D’autant plus que trouver des salariés ayant déjà des compétences est parfois difficile. Les exploitants expliquent que l’afflux de main-d’œuvre étrangère est une réponse « au manque de main-d’œuvre que nous connaissons dans le département ». Tout comme les formations ponctuelles qui peuvent être proposées aux salariés « en guise de complément, par exemple, la Chambre d’agriculture de l’Isère en organise, et les contrats d’apprentissage sont bénéfiques à tous », relève Nathalie Faure.
Les emplois partagés pourraient constituer « l’avenir du salariat agricole », pour certains agriculteurss. En effet, travailler dans plusieurs exploitations à la fois permettrait à un salarié de gagner en savoir-faire et en connaissances, mais aussi de créer un lien entre agriculteurs. « A condition que le salarié travaille dans un petit rayon d’exploitations », précisent-ils. Et cela permettrait de diversifier les tâches, car même si elles sont généralement variées dans une ferme, passer d’un élevage à de la grande culture engendre plus de disparités.
 
Fidéliser la main-d’œuvre
 
Pour les exploitants adhérents, différentes causes peuvent tout de même constituer un obstacle pour conserver les mêmes salariés dans leur ferme.
Certaines saisons sont aussi plus propices à une forte activité, ce qui contraint les équipes à dépasser le temps légal de travail. « On arrive à une dualité entre ce qui est légal et les besoins, par exemple, pendant l’Aïd, la préfecture nous demande de faire plus d’heures, mais si nous ne sommes pas plus nombreux, nous sommes bloqués par la règlementation fixée à 12 heures de travail par jour », remarquent certains.

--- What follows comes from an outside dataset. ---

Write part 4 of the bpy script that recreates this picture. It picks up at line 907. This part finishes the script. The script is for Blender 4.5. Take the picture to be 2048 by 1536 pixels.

Le matériel parfois inadapté, souvent par raisons financières, « peut refroidir un salarié qui a plus de mal à faire un travail, qui met plus de temps, que si le matériel était fait pour ce qu’il a à faire », relèvent d’autres. Lorsque l’ergonomie des postes de travail n’est pas non plus optimale, les risques de blessures augmentent, ce qui a également du mal à convaincre un même salarié de rester longtemps dans l’exploitation.
Le dialogue est aussi très important pour eux. « C’est grâce à lui que nous créons un lien et que nous faisons comprendre au salarié qu’il est considéré, et là, il s’implique plus », relèvent certains.
« Et si l’on fait faire au salarié ce que l’on ne voudrait pas faire faire à son enfant, c’est-à-dire ce qu’il y a de moins ragoûtant dans l’exploitation, il ne faut pas s’étonner qu’il ne revienne pas », constatent des chefs d'exploitation. Et cela est d’autant plus vrai lorsque la règlementation est mal connue des exploitants, « qui donnent alors du travail à faire à une seule personne au lieu de plusieurs ».